Argentine Viviana Vila was announced last month as a match analyst for Telemundo, the Comcast-owned network that has U.S. Spanish-language television rights.
ESPN broadcast six straight World Cups from 1994-2014 but in 2011 Fox won bidding for the 2018 and ’22 tournaments. After FIFA shifted Qatar 2022 from summer to a November start opposite the NFL and college football, FIFA gave Fox 2026 rights without competitive bidding.
For the 2002 World Cup in South Korea and Japan, ESPN broadcast 47 matches from its studios in Bristol, Connecticut, and had just one on-site broadcast pair. There were 23 games called from Bristol in 2006, when the network had three crews in Germany.
ESPN expanded to four crews in South Africa in 2010 and called seven matches from the International Broadcast Center in Johannesburg, then used five pairings four years ago in Brazil and had 13 games broadcast from the IBC in Rio de Janeiro.
“It’s not an advantage at all. You’re limited in what you get to see,” Wagner said. “I’m hoping that we’ll have maybe an extra cam, like a tactical-view cam. That will help. But sometimes you’re just limited to what the viewers at home see. It just gives you a different perspective when you are able to be at the game.”

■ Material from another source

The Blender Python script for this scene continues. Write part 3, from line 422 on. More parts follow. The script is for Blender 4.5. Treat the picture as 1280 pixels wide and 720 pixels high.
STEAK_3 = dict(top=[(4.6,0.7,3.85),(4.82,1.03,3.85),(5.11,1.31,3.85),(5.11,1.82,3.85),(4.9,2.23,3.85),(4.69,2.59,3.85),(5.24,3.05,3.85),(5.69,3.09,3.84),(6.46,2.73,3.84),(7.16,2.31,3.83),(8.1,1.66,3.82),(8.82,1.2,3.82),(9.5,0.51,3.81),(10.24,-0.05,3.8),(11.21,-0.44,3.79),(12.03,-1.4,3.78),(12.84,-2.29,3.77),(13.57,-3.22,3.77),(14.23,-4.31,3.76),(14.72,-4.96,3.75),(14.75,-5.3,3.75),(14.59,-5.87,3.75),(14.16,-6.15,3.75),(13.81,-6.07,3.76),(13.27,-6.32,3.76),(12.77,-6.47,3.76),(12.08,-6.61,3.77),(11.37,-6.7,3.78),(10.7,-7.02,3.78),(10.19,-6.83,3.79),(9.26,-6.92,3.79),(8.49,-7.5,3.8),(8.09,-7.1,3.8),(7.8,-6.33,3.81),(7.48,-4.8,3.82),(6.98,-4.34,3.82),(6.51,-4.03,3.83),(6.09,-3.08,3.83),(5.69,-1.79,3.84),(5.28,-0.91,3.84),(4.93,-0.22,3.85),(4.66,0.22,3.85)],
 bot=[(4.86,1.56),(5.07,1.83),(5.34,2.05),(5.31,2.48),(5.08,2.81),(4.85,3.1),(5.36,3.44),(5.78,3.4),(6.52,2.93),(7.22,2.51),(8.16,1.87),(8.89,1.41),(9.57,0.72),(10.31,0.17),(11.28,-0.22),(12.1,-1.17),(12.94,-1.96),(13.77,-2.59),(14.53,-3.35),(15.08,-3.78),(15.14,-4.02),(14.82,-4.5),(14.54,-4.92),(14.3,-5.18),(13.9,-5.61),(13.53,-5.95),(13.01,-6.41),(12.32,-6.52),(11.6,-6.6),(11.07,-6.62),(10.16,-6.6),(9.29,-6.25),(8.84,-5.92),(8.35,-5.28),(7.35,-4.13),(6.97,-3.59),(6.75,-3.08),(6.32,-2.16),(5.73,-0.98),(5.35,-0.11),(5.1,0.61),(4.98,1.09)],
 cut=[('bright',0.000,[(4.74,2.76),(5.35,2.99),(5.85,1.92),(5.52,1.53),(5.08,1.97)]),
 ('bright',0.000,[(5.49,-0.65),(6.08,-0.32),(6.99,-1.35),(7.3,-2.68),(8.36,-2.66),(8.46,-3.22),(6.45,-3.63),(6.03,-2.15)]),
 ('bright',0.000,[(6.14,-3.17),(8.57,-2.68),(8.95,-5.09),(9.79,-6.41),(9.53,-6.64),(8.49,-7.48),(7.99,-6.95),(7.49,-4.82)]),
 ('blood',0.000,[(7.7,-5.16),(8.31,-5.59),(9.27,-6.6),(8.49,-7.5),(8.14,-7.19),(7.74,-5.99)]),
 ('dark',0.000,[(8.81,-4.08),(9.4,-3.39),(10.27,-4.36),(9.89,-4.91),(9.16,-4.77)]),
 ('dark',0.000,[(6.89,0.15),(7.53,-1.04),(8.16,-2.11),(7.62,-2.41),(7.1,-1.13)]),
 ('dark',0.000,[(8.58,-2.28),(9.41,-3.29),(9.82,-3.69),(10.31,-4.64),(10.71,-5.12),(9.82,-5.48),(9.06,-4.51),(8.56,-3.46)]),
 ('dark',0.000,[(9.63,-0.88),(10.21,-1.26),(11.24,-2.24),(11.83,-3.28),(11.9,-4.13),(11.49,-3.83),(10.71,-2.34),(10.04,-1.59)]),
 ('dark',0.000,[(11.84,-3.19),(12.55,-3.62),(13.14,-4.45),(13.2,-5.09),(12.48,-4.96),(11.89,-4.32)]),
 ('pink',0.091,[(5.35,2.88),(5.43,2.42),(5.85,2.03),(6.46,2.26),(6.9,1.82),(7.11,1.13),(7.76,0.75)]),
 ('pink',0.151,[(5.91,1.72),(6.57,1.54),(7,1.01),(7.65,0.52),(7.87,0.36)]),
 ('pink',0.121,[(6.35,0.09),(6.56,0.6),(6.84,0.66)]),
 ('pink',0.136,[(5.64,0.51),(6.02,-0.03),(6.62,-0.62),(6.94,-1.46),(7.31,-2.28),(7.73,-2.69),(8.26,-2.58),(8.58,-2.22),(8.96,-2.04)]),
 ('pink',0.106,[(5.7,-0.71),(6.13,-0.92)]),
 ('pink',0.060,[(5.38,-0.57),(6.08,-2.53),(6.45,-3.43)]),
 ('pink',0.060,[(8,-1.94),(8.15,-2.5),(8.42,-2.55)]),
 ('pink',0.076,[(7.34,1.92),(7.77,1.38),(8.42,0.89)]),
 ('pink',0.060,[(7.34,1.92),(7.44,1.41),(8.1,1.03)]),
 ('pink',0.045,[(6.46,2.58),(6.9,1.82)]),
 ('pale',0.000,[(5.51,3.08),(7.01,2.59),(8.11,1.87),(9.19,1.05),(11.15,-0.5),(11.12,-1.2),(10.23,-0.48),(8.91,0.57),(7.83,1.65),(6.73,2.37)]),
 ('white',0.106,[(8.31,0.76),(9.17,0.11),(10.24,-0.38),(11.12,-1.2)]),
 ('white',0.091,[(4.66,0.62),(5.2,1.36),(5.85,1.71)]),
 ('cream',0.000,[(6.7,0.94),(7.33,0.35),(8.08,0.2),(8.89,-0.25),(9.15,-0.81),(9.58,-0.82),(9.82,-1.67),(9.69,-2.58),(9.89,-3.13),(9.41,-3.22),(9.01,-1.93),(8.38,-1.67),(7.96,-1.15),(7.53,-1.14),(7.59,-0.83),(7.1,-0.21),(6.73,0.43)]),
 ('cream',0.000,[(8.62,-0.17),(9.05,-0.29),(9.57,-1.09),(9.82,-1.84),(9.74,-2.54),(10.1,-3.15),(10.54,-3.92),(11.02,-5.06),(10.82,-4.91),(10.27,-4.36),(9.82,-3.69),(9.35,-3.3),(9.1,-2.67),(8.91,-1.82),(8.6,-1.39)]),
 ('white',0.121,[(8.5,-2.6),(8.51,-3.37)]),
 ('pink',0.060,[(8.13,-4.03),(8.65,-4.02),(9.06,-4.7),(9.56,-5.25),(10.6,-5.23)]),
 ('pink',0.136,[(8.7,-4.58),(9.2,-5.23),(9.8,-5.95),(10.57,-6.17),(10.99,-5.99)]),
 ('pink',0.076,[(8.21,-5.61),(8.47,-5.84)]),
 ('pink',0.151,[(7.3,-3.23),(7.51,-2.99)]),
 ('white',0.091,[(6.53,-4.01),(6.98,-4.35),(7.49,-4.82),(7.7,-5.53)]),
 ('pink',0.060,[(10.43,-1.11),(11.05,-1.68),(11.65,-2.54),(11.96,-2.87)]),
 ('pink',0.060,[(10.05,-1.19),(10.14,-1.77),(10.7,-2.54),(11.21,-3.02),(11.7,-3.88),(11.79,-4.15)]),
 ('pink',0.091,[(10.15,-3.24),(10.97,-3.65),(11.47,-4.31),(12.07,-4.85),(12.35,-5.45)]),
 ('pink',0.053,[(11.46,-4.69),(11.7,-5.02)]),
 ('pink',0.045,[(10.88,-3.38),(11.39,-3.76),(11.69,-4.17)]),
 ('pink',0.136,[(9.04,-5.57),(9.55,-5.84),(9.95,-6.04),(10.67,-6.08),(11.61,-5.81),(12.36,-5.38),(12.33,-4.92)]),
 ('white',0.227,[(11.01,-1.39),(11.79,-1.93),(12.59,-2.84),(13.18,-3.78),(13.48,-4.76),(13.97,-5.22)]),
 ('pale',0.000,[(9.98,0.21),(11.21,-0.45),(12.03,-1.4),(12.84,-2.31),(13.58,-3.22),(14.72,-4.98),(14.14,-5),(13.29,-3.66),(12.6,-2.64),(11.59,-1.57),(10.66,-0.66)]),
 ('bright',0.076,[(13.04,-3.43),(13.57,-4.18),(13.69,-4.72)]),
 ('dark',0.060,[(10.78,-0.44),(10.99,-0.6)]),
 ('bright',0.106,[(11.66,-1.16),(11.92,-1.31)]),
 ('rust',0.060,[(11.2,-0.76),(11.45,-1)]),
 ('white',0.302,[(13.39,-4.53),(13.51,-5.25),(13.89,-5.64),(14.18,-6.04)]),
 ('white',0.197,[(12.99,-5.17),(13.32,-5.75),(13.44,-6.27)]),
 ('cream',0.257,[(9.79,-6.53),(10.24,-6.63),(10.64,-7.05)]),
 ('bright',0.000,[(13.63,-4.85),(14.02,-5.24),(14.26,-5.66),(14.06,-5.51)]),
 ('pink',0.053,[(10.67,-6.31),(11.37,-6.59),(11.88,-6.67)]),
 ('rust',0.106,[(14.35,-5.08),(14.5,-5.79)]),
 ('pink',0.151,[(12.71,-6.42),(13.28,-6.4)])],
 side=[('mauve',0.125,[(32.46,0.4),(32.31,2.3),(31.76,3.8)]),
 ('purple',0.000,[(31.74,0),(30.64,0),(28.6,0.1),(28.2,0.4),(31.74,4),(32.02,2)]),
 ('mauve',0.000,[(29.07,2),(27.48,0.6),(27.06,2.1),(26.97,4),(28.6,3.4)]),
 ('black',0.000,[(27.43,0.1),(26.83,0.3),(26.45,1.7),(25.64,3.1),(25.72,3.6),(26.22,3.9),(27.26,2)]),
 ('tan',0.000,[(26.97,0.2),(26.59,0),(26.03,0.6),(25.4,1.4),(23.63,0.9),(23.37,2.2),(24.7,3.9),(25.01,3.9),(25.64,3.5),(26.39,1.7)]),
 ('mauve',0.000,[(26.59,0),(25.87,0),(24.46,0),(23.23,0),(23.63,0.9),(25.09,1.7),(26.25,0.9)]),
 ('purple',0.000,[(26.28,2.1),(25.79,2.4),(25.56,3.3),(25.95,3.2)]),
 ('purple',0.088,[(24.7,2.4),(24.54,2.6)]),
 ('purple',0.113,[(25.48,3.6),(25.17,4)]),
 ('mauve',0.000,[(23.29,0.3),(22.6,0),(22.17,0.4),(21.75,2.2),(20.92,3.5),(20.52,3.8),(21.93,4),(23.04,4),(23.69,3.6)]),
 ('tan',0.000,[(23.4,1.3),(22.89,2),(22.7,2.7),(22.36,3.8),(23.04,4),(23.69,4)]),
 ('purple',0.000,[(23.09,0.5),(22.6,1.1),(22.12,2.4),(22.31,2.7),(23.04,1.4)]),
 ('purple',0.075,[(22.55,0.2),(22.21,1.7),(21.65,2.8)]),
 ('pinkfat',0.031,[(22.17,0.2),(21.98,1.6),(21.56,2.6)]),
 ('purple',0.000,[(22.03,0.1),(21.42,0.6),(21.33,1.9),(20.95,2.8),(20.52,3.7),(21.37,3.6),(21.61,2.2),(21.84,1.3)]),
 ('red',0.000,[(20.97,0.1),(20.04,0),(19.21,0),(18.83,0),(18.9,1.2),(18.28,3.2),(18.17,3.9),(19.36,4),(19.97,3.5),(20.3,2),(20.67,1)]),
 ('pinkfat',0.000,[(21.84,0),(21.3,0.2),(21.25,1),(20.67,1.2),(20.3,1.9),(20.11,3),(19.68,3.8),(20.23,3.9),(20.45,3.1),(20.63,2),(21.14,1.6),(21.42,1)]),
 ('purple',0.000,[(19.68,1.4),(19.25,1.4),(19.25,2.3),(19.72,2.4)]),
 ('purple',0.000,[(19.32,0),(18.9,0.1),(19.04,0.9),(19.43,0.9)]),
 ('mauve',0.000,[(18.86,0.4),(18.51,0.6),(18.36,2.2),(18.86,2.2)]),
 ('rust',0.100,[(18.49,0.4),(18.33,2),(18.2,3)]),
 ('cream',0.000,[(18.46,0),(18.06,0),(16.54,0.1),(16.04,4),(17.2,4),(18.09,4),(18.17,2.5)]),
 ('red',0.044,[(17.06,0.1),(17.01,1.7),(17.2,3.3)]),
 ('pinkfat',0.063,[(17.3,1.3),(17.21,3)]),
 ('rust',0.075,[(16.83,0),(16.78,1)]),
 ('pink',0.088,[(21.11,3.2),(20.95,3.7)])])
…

Telemundo will call the majority of the matches from stadiums, with the rest from the IBC in Moscow, spokeswoman Eva Mejicanos said.
Neal said “the technology allows us now to leave a lot of our operations in U.S., and there’s no reason not to do that.” He would not say whether the U.S. failure to qualify caused budget cutbacks that altered the total of on-site crews in Russia.
“You have to adjust to your circumstances, and this is what works best for us now given the circumstances,” he said.
Fox will broadcast all matches on site from the quarterfinals on. Thirty-eight matches will be on the main Fox network and 26 on FS1. The final on Fox kicks off at 11 a.m. EDT, two hours after the start of the Wimbledon men’s single final, to be televised by ESPN.
Rob Stone will be the lead host in the studio, which was constructed two weeks ago in Stuttgart, Germany, taken apart and put in trucks to be taken to Moscow, where it will be reassembled in Red Square. Other studio hosts include Kate Abdo, Fernando Fiore and Ian Joy.
Among the studio analysts are Lothar Matthaeus, Alexi Lalas, Hernan Crespo, Guus Hiddink, Ian Wright and Kelly Smith. Fox’s reporting will be supplemented by coverage from Britain’s Sky Sports, Sky Germany, Fox Sports Brazil and Fox Sports Argentina.
Former U.S. goalkeeper Brad Friedel had been set to be part of Fox’s coverage before he was hired in November to coach Major League Soccer’s New England Revolution, and Landon Donovan withdrew from coverage plans after coming out of retirement to play for the Mexican club Leon. Former American forward Eric Wynalda left Fox to run for U.S. Soccer Federation president and has not returned since losing to Carlos Cordeiro in February.